Using the listing below, copy every line that mentions "part".

» **Material provided**:
■ ■ ■ ■ ■ ■ ■

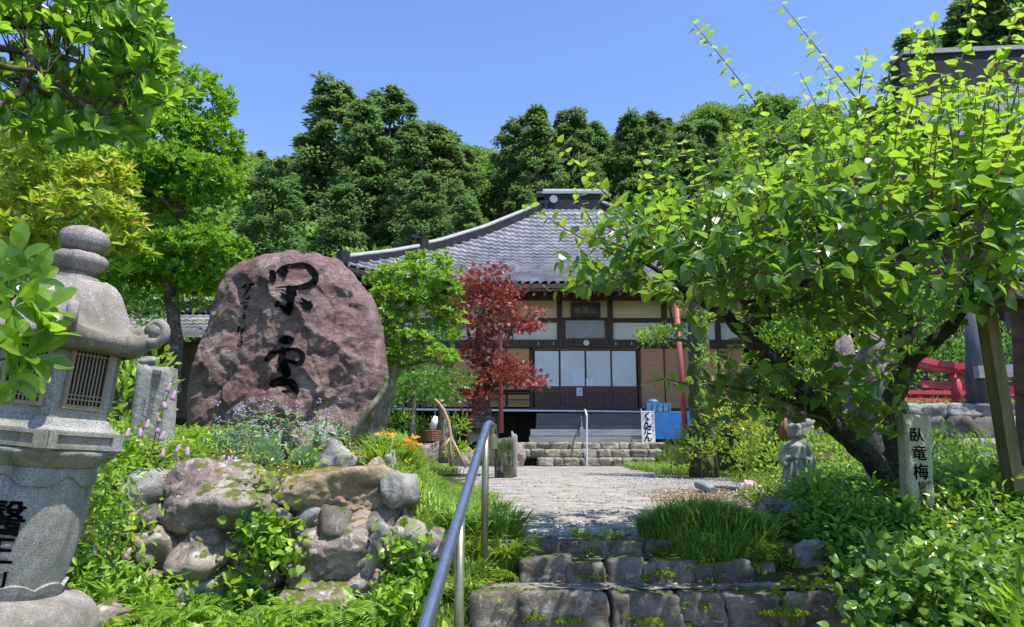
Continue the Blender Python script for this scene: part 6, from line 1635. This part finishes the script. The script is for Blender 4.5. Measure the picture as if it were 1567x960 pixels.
# cloud pruned tree right of the monument
padtree('cloud_tree', 'cloud pruned light green tree with leaning pale trunk right of the monument', 'tree', at(578, 690, 9.4),
        [(655, 408, 44, 18, 9.4), (630, 432, 70, 26, 9.3), (672, 455, 36, 30, 9.4), (600, 460, 46, 24, 9.1), (640, 478, 60, 24, 9.5), (585, 500, 30, 22, 9.0), (618, 524, 50, 20, 9.2), (665, 520, 38, 26, 9.5), (652, 552, 52, 20, 9.3), (590, 545, 30, 16, 9.1), (690, 495, 22, 24, 9.6)], .85, .085, .42, T_LEAF, 'l_lime',
        [([(568, 712, 9.4), (574, 672, 9.4), (588, 622, 9.4), (600, 575, 9.4), (612, 520, 9.4), (618, 480, 9.4), (650, 440, 9.4)], .13, .03), ([(612, 520, 9.4), (650, 505, 9.4), (672, 470, 9.4)], .04, .015), ([(606, 545, 9.4), (590, 520, 9.2), (584, 505, 9.1)], .03, .015), ([(618, 480, 9.4), (600, 462, 9.2)], .03, .015), ([(604, 565, 9.4), (640, 556, 9.3), (660, 552, 9.3)], .03, .012)], 'bark_pale', ros=6, spread=.7, inner=.6, low=.2)
padtree('dark_maple', 'low spreading deep green maple with two thin trunks left of the red maple', 'tree', at(640, 700, 12), [(640, 590, 62, 18, 12), (600, 608, 40, 14, 12), (690, 580, 36, 18, 12.3), (665, 608, 40, 12, 12), (625, 566, 50, 14, 12.2)], 1.2, .07, .8, T_STAR, 'l_mid',
        [([(634, 708, 12), (632, 660, 12), (634, 600, 12)], .055, .03), ([(678, 708, 12.2), (678, 650, 12.2), (672, 600, 12.2)], .08, .05)], 'bark_pale', up=.1)
padtree('red_maple', 'dark red laceleaf maple in layers in front of the hall wall', 'tree', at(738, 655, 13.5),
        [(742, 424, 42, 13, 13.5), (726, 442, 36, 12, 13.4), (766, 447, 40, 11, 13.5), (740, 468, 48, 13, 13.4), (790, 478, 40, 8, 13.6), (728, 496, 32, 13, 13.4), (785, 498, 46, 7, 13.6), (815, 500, 22, 5, 13.7), (700, 470, 20, 9, 13.3), (702, 505, 20, 8, 13.3), (740, 522, 36, 12, 13.5), (735, 548, 32, 12, 13.5), (768, 554, 30, 10, 13.4), (755, 580, 46, 11, 13.4), (722, 588, 28, 11, 13.3), (800, 584, 34, 7, 13.5), (700, 592, 22, 8, 13.3), (735, 606, 32, 6, 13.3), (775, 572, 40, 8, 13.4), (724, 634, 12, 10, 13.3), (822, 590, 14, 5, 13.5), (712, 545, 20, 8, 13.4), (790, 560, 26, 6, 13.5)], 1.6, .095, .8, T_STAR, 'l_maple',
        [([(738, 662, 13.6), (737, 630, 13.6), (736, 600, 13.6), (744, 560, 13.6), (735, 520, 13.5), (738, 470, 13.5), (744, 430, 13.5)], .21, .03), ([(737, 600, 13.6), (770, 588, 13.5), (800, 588, 13.5)], .05, .015), ([(735, 520, 13.5), (775, 503, 13.6), (805, 500, 13.6)], .05, .012), ([(740, 560, 13.6), (720, 520, 13.4), (714, 490, 13.4)], .05, .015), ([(737, 480, 13.5), (750, 465, 13.3), (765, 450, 13.4)], .03, .012)], 'bark', up=.05, jit=.7, sub=.32)
# trunk with climbers on the right, its pruned pad and crown
padtree('mossy_tree', 'thick mossy trunk with yellow green climbing leaves at the right part of the hall', 'tree', at(1076, 722, 13),
        [(1010, 516, 34, 14, 13.4), (1026, 508, 24, 12, 13.3), (990, 520, 16, 9, 13.4), (1082, 488, 16, 10, 12.6), (1075, 505, 12, 8, 12.6), (1098, 552, 16, 9, 12.6), (1088, 585, 18, 14, 12.5), (1092, 625, 22, 24, 12.5), (1085, 660, 22, 26, 12.5), (1105, 600, 14, 12, 12.5), (1070, 690, 24, 20, 12.4), (1072, 545, 12, 16, 12.5), (1080, 620, 16, 18, 12.5), (1100, 405, 80, 40, 13.5), (1190, 410, 80, 44, 13.5)], .9, .10, .5, T_LEAF, 'l_lime',
        [([(1078, 735, 13), (1076, 660, 13), (1072, 600, 13), (1069, 540, 13), (1068, 480, 13), (1074, 420, 13), (1090, 370, 13)], .25, .14), ([(1069, 530, 13), (1040, 520, 13.2), (1012, 520, 13.4)], .04, .02), ([(1070, 470, 13), (1110, 440, 13.2), (1160, 430, 13.4)], .10, .03)], 'bark_moss', up=.4)
for i, (lab, pads, base, S, T, mt, npp) in enumerate([
    ('rounded bright shrub in front of the blue board', [(1042, 690, 28, 24, 13.2), (1056, 672, 22, 20, 13.2), (1028, 704, 22, 14, 13), (1066, 706, 20, 16, 13)], (1045, 718, 13), .085, T_LEAF, 'l_cover', .9),
    ('yellow green shrub beside the broad mossy stump', [(1130, 640, 36, 18, 12), (1150, 665, 30, 22, 11.5), (1110, 690, 26, 18, 12)], (1135, 712, 11.8), .08, T_LEAF, 'l_yellow', .7),
    ('pale yellow flowering shrub at the foot of the hall right end', [(1160, 580, 44, 12, 14), (1185, 596, 30, 12, 14)], (1165, 640, 14), .08, T_LEAF, 'l_yellow', .8),
    ('dense green shrub left of the stone statue', [(1165, 690, 34, 30, 9), (1140, 715, 24, 20, 9), (1190, 712, 26, 26, 8.6)], (1165, 740, 9), .075, T_LEAF, 'l_cover', .9),
    ('light green shrub right of the stone statue', [(1262, 690, 36, 30, 7.6), (1300, 705, 32, 26, 7.4), (1280, 665, 30, 22, 8.2)], (1270, 735, 7.6), .07, T_LEAF, 'l_cover', .9),
    ('bright yellow green shrub under the plum limb', [(1320, 715, 36, 18, 6.8), (1300, 735, 34, 16, 6.4)], (1315, 745, 6.7), .07, T_LEAF, 'l_lime', .8),
    ('green bush behind the torii', [(1440, 560, 80, 45, 12.5), (1540, 545, 70, 50, 12.8), (1400, 500, 60, 50, 13)], (1460, 630, 12.5), .11, T_LEAF, 'l_mid', .8),
    ('bright green tree behind the plum trunk', [(1250, 480, 80, 60, 13.5), (1320, 520, 70, 60, 13), (1200, 540, 60, 50, 13.5), (1330, 440, 80, 50, 13.5), (1250, 600, 70, 40, 12), (1180, 620, 40, 30, 12.5)], (1270, 660, 13.2), .11, T_LEAF, 'l_cover', .8),
    ('dark fern covered bank left of the boulders by the terrace wall', [(1420, 690, 46, 34, 8.9), (1465, 720, 40, 26, 8.6), (1390, 670, 26, 26, 9.2), (1340, 690, 30, 30, 9.1)], (1430, 745, 8.9), .08, T_LEAF, 'l_mid', .9),
    ('small green plant in front of the hall left of the maple pedestal', [(700, 655, 16, 24, 12.4), (694, 690, 14, 18, 12), (712, 690, 12, 14, 12)], (700, 712, 12.2), .08, T_LEAF, 'l_cover', .9),
    ('dark clipped bush under the cloud pruned tree', [(615, 650, 28, 20, 12.6), (650, 665, 30, 22, 12.4), (600, 676, 26, 18, 11.5)], (620, 700, 12.4), .07, T_DIA, 'l_mid', 1.0),
    ('dark green leafy bush behind the cloud pruned tree', [(590, 600, 36, 34, 15), (560, 640, 40, 30, 15)], (580, 690, 15), .11, T_LEAF, 'l_mid', .8),
    ('yellow leaved dwarf plant under the thin trunks', [(624, 640, 9, 8, 11.8)], (624, 655, 11.8), .05, T_LEAF, 'l_yellow', .9),
    ('leafy plants beside the red and grey rocks of the terrace', [(1500, 700, 30, 30, 8.6), (1470, 690, 26, 22, 8.9)], (1490, 740, 8.7), .07, T_LEAF, 'l_cover', .8),
    ('dark shrub filling the gap left of the outbuilding', [(180, 560, 50, 46, 9.6), (140, 600, 50, 50, 9)], (170, 640, 9.4), .09, T_LEAF, 'l_mid', .9)]):
    padtree('shrub', lab, 'shrub', at(*base), pads, npp, S, .5, T, mt, up=.5)
aw = Acc(); limb_px(aw, [(528, 700, 6.2), (545, 664, 6.15), (566, 628, 6.1), (584, 602, 6.1), (592, 576, 6.1)], .045, .018, 8)
limb_px(aw, [(540, 680, 6.15), (530, 668, 6.1), (505, 664, 6.0)], .012, .006, 6)
aw.build('bare_trunk', M['bark_pale'], smooth=True, label='short bare forked trunk leaning against the right foot of the monument', cat='trunk')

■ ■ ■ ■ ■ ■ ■

» **Solution to the exercise**:
Continue the Blender Python script for this scene: part 6, from line 1635. This part finishes the script. The script is for Blender 4.5. Measure the picture as if it were 1567x960 pixels.
padtree('mossy_tree', 'thick mossy trunk with yellow green climbing leaves at the right part of the hall', 'tree', at(1076, 722, 13),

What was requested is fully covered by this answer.